Manufacturing in the Metaverse

The emerging metaverse continuum will transform how people interact with each other and with business data. Find out how this might impact industrial and manufacturing operations.

Brian May Hi Res Photo

The metaverse is the likely future of the internet. And as it takes shape, today’s disparate collections of websites, applications, and internet-enabled services will be transformed into a series of persistent shared virtual 3D environments that exist in tandem with the physical world. This resulting spectrum of digitally enhanced worlds, realities, and business models is what we define as the metaverse continuum.

Eventually, people will be able to enter, explore, interact with, and exit these environments as quickly and easily as they access the internet via their smartphones today. And these experiences will be supported by emerging Web3 data technologies such as distributed ledgers, cryptocurrencies, and non-fungible tokens (NFTs).

The promise of the industrial metaverse
What are the practical implications for industrial companies? Consider some of the potential benefits. By extending digital twins of industrial and manufacturing systems into metaverse-like spaces, companies could acquire an accurate 3D virtual representation of every plant or facility they operate.

Imagine if each of those virtual plants was able to show a full range of business and operational data in real time. It would open up new ways to view, explore, and access core operational information and insights—at every level from enterprise-wide down to individual machines and components.

On one hand, leaders would have a new way to view their businesses holistically, bringing together data from a range of disparate sources to visualize how the organization is functioning in real time. On the other hand, shop floor engineers could use these virtual spaces to monitor performance, spot issues, and even fix problems at a very granular level, as if they were really there.

Rewriting remote collaboration
This would have obvious advantages for difficult to reach locations like oil rigs, mines, and remote facilities. A single engineer could work remotely from the office (or even from home) to advise field technicians in many such locations—or even perform certain tasks themselves.

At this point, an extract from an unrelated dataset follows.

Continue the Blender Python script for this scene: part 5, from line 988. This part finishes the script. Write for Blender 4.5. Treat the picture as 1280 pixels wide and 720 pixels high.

But the benefits potentially extend across the full range of industrial operations. Collaboration in areas like industrial design could be transformed. Designers could meet in virtual spaces to discuss ideas while exploring an accurate 3D representation of their design. Suppliers could also be brought into these spaces to advise on the integration of their components.

And what about the impact on industries like construction? Imagine, for example, a construction supervisor working on site, who is able to join a virtual meeting with the local planning inspector. With everything they need to hand in the virtual space—architectural drawings, planning documentation, real-time site video feeds via drones, and so on—the whole meeting could be completed in a matter of minutes.

When entire extended value chains can meet in the metaverse like this, productivity could skyrocket. It’s one reason that 71% of global executives think the metaverse will have a positive impact on their organizations according to Accenture’s Technology Vision 2022.

The metaverse today
Early forms of metaverse-like spaces are already emerging. BMW, for example, is building realtime digital twins of 31 different factories. The environment can be used for everything from training robots to experimenting with new line layouts, to running simulations virtually.

But it’s the blend of the virtual and the physical that will ultimately be the key capability for the industrial metaverse. Reflecting this, BMW’s digital twins are also connected to each factory in the physical world. That means employees can push software updates, assign tasks to robots on the floor, and even teleoperate certain machines to complete individual tasks.

Get ready for the future of the internet
Given that the metaverse is still in its infancy, what should industrial companies be doing today? A key priority is to invest in the technology foundations that will enhance their ability to adapt to future change as this new landscape evolves.

That includes expanding the use of cloud technologies— which is now a must for every industrial business. Similarly, continuing to invest in digital twins is vital, as these will be a central component of the industrial metaverse.

Companies should also keep abreast of advances in areas like virtual reality, augmented reality, distributed ledgers, and virtual marketplaces. These are the technologies that will open up new experiences and new value as the metaverse takes shape.